Why We’d Be Miserable in a World Without Religion

Written by Elizabeth Weingarten, Slate | Thursday, November 10, 2011

An interview with King’s College President Dinesh D’Souza: why he’ll argue against the motion, “The World Would Be Better Off Without Religion,” at the Nov. 15 Slate/Intelligence Squared U.S. debate.

Dinesh D’Souza, president of the evangelical King’s College in New York City, aims to give his graduates “the tools to be dangerous Christians.” He’s educating a generation of Christian scholars “who know how to stand up for, and intelligently defend, their beliefs [among nonbelievers] in secular culture.”

On Nov. 15, D’Souza will practice what he preaches. The former policy analyst for President Reagan will argue against the motion, “The World Would Be Better Off Without Religion,” during the live Slate/Intelligence Squared U.S. debate in New York. D’Souza, a devout Christian, has participated in about 25 of these “so-called God debates.” Last week, I talked to him about one of the strangest God questions he’s ever been asked, how he became religious, and why Las Vegas isn’t representative of a world without religion. Excerpts from our conversation are printed below.

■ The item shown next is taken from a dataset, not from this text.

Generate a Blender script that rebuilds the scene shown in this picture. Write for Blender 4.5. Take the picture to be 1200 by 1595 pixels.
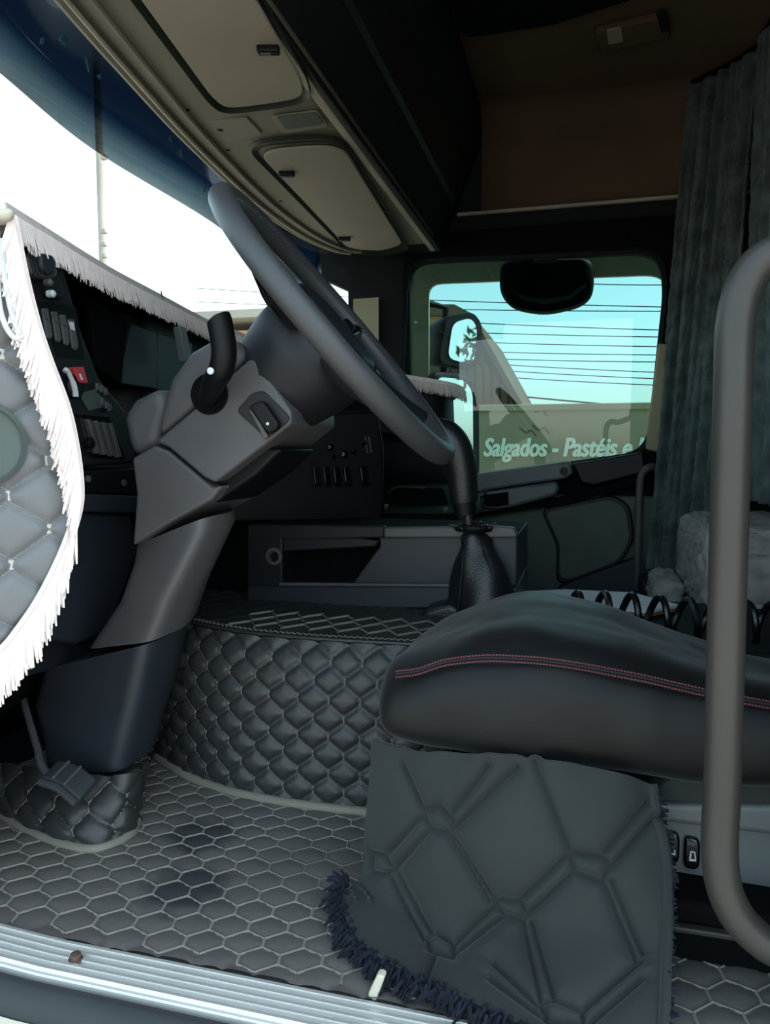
import bpy, bmesh, math, random
import numpy as np
from mathutils import Vector, Matrix

random.seed(7); np.random.seed(7)
for o in list(bpy.data.objects): bpy.data.objects.remove(o)
SC = bpy.context.scene
COL = SC.collection

# ------------------------------------------------------------------ camera
F = 1150.0; YAW = math.radians(15); PITCH = math.radians(4.8)
CAM = Vector((0.0, -0.82, 0.62))
FW = Vector((-math.sin(YAW)*math.cos(PITCH), math.cos(YAW)*math.cos(PITCH), -math.sin(PITCH)))
RT = Vector((math.cos(YAW), math.sin(YAW), 0)); UP = RT.cross(FW)
cd = bpy.data.cameras.new('camera'); cam = bpy.data.objects.new('camera', cd); COL.objects.link(cam)
cd.lens = 36*F/1595; cd.sensor_width = 36; cd.clip_start = .02; cd.clip_end = 500
cam.matrix_world = Matrix((( RT.x, UP.x, -FW.x, CAM.x), (RT.y, UP.y, -FW.y, CAM.y), (RT.z, UP.z, -FW.z, CAM.z), (0,0,0,1)))
SC.camera = cam

# ------------------------------------------------------------------ sky and exposure
w = bpy.data.worlds.new('sky'); SC.world = w; w.use_nodes = True
nt = w.node_tree; nt.nodes.clear()
sky = nt.nodes.new('ShaderNodeTexSky'); sky.sky_type = 'NISHITA'
sky.sun_disc = False; sky.sun_elevation = math.radians(58); sky.sun_rotation = math.radians(70)
sky.air_density = 1.0; sky.dust_density = 1.6; sky.ozone_density = 1.0
bg = nt.nodes.new('ShaderNodeBackground'); bg.inputs['Strength'].default_value = 0.42
wo = nt.nodes.new('ShaderNodeOutputWorld')
hs_ = nt.nodes.new('ShaderNodeHueSaturation'); hs_.inputs['Saturation'].default_value = .64; hs_.inputs['Hue'].default_value = .455   # hazy, whitish sky
nt.links.new(sky.outputs[0], hs_.inputs['Color']); nt.links.new(hs_.outputs[0], bg.inputs[0]); nt.links.new(bg.outputs[0], wo.inputs[0])
sd = bpy.data.lights.new('sun', 'SUN'); sd.energy = 4.6; sd.angle = math.radians(2); sd.color = (1, .92, .80)
sun = bpy.data.objects.new('sun', sd); COL.objects.link(sun)      # behind the truck, a little to the passenger side
sun.rotation_euler = Vector((-.90, -.25, -1.45)).to_track_quat('-Z', 'Y').to_euler()
vs = SC.view_settings
vs.view_transform = 'Standard'; vs.look = 'None'; vs.gamma = 1; vs.use_curve_mapping = False
vs.exposure = 0.72

# ------------------------------------------------------------------ helpers
def ray(u, v): return RT*((u-600)/F) + UP*((797.5-v)/F) + FW
def W(u, v, **k):
    (ax, val), = k.items(); i = 'xyz'.index(ax); d = ray(u, v)
    return CAM + d*((val-CAM[i])/d[i])
def WP(u, v, p, n):
    d = ray(u, v); n = Vector(n); return CAM + d*((Vector(p)-CAM).dot(n)/d.dot(n))
def WX(pts, **k): return [W(u, v, **k) for u, v in pts]

def srgb(h):
    h = h.lstrip('#'); c = [int(h[i:i+2], 16)/255 for i in (0, 2, 4)]
    return tuple(x/12.92 if x <= .04045 else ((x+.055)/1.055)**2.4 for x in c)
MATS = {}
def mat(name, col, rough=.5, spec=.5, metal=0, var=.15, vscale=6, bump=0, bscale=300, sheen=0, trans=0, coat=0):
    m = bpy.data.materials.new(name); m.use_nodes = True; t = m.node_tree; b = t.nodes['Principled BSDF']
    c = srgb(col) if isinstance(col, str) else col
    tc = t.nodes.new('ShaderNodeTexCoord')
    n = t.nodes.new('ShaderNodeTexNoise'); n.inputs['Scale'].default_value = vscale; n.inputs['Detail'].default_value = 4
    t.links.new(tc.outputs['Object'], n.inputs['Vector'])
    r = t.nodes.new('ShaderNodeValToRGB'); e = r.color_ramp.elements
    e[0].position = .3; e[1].position = .7
    e[0].color = tuple(x*(1-var) for x in c)+(1,); e[1].color = tuple(min(1, x*(1+var)) for x in c)+(1,)
    t.links.new(n.outputs['Fac'], r.inputs[0]); t.links.new(r.outputs[0], b.inputs['Base Color'])
    b.inputs['Roughness'].default_value = rough; b.inputs['Metallic'].default_value = metal
    b.inputs['Specular IOR Level'].default_value = spec
    if sheen: b.inputs['Sheen Weight'].default_value = sheen; b.inputs['Sheen Roughness'].default_value = .4
    if coat: b.inputs['Coat Weight'].default_value = coat
    if bump:
        n2 = t.nodes.new('ShaderNodeTexNoise'); n2.inputs['Scale'].default_value = bscale; n2.inputs['Detail'].default_value = 3
        t.links.new(tc.outputs['Object'], n2.inputs['Vector'])
        bp = t.nodes.new('ShaderNodeBump'); bp.inputs['Strength'].default_value = bump; bp.inputs['Distance'].default_value = .002
        t.links.new(n2.outputs['Fac'], bp.inputs['Height']); t.links.new(bp.outputs[0], b.inputs['Normal'])
    MATS[name] = m; return m
def glass_mat(name, tint, gloss=1.0, ramp=None):
    m = bpy.data.materials.new(name); m.use_nodes = True; t = m.node_tree; t.nodes.clear()
    o = t.nodes.new('ShaderNodeOutputMaterial'); mx = t.nodes.new('ShaderNodeMixShader')
    tr = t.nodes.new('ShaderNodeBsdfTransparent'); gl = t.nodes.new('ShaderNodeBsdfGlossy'); lw = t.nodes.new('ShaderNodeLayerWeight'); lw.inputs['Blend'].default_value = .5
    pw_ = t.nodes.new('ShaderNodeMath'); pw_.operation = 'POWER'; pw_.inputs[1].default_value = 5
    fr = t.nodes.new('ShaderNodeMath'); fr.operation = 'MULTIPLY_ADD'; fr.inputs[1].default_value = .95; fr.inputs[2].default_value = .045
    t.links.new(lw.outputs['Facing'], pw_.inputs[0]); t.links.new(pw_.outputs[0], fr.inputs[0]); gl.inputs['Roughness'].default_value = .0
    gl.inputs['Color'].default_value = (gloss,)*3+(1,)
    if ramp:    # tint pigmented by height in the sheet
        g = t.nodes.new('ShaderNodeNewGeometry'); sp = t.nodes.new('ShaderNodeSeparateXYZ'); mr = t.nodes.new('ShaderNodeMapRange')
        mr.inputs[1].default_value = ramp[0]; mr.inputs[2].default_value = ramp[1]
        cr = t.nodes.new('ShaderNodeValToRGB')
        for i, (p, c) in enumerate(ramp[2]):
            el = cr.color_ramp.elements[i] if i < 2 else cr.color_ramp.elements.new(p)
            el.position = p; el.color = tuple(c)+(1,)
        t.links.new(g.outputs['Position'], sp.inputs[0]); t.links.new(sp.outputs[2], mr.inputs[0])
        t.links.new(mr.outputs[0], cr.inputs[0]); t.links.new(cr.outputs[0], tr.inputs[0])
    else: tr.inputs[0].default_value = tuple(tint)+(1,)
    t.links.new(fr.outputs[0], mx.inputs[0]); t.links.new(tr.outputs[0], mx.inputs[1]); t.links.new(gl.outputs[0], mx.inputs[2])
    t.links.new(mx.outputs[0], o.inputs[0]); MATS[name] = m; return m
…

Slate: Have you always been as religious as you are now?

Dinesh D’Souza: I was born in Bombay, India, and I was raised in a Christian family. But it was a very lukewarm Christianity, not particularly devout. I came to America at the age of 17 as an exchange student, and a year later, I was a student at Dartmouth. I would say that the rather weak foundation of my Christianity was effectively battered at Dartmouth. I’ve had mostly a secular career. But I became intellectually interested in Christianity again in my mid-30s. When we moved to California again 10 years ago, I began to go to a nondenominational church that reinvigorated my Christianity. So it has been a little bit of a process, but I would say I’ve discovered an adult Christianity, different from the Christianity I learned as a kid.

Slate: How did you become intellectually interested in Christianity?

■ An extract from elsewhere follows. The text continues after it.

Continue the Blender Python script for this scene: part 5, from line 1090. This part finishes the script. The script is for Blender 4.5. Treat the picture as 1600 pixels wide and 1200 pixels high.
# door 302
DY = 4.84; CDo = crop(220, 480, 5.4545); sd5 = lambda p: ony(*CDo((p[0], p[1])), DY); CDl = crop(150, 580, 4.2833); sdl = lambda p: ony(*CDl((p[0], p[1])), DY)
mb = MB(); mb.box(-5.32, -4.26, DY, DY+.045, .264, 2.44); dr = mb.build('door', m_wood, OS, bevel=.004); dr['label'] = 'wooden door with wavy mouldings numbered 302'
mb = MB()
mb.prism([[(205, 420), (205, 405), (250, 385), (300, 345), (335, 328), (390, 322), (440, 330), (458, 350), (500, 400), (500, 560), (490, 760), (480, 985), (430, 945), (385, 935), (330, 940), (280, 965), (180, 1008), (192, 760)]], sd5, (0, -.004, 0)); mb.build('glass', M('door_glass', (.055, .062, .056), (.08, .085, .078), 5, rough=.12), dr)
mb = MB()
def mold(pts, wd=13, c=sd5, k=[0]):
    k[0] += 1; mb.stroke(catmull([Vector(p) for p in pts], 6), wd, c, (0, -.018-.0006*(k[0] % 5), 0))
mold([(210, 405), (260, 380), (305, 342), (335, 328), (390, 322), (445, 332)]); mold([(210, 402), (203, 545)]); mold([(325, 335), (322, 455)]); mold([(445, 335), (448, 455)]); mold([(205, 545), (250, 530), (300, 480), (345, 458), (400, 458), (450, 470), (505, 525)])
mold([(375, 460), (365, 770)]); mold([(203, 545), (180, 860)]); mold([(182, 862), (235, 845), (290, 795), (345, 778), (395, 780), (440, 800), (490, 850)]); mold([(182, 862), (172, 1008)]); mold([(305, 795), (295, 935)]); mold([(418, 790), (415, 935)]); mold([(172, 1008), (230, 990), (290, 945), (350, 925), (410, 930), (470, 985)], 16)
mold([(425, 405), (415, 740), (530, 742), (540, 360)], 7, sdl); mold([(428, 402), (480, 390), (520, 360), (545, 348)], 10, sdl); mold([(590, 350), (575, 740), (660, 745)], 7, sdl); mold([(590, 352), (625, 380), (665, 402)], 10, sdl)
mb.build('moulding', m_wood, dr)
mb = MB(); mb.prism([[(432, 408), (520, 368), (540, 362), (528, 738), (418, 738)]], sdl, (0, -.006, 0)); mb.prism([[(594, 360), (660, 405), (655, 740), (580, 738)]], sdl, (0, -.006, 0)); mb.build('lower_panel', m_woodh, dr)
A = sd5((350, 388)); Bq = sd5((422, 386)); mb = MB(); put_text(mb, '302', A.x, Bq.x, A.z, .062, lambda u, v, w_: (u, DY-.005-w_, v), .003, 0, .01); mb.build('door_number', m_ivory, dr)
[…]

DD: I was a scholar at the American Enterprise Institute (AEI) in Washington, and my neighbor was Michael Novak, a theologian and philosopher who has written about issues like the morality of capitalism and the Christian roots of free markets. It’s possible to be fascinated intellectually with the Christian heritage without being devout. At the AEI, I also became [interested] in the thought of the philosopher Leo Strauss, and in his ideas about how Western civilization is rooted in Athens and Jerusalem. Of course I was interested in Athens, but I also felt that I should learn a lot more about Jerusalem.

Slate: You’ve done many religious debates before. What are the most common arguments the other side makes against faith?

DD: The most common argument against religion is the idea that it is responsible for much of the division, conflict, terrorism, violence, war, persecution, and bloodshed of history. Probably the second most common argument is that it is irrational, oppressive, and imposes all kinds of arbitrary rules and laws—particularly against premarital sex and homosexuality.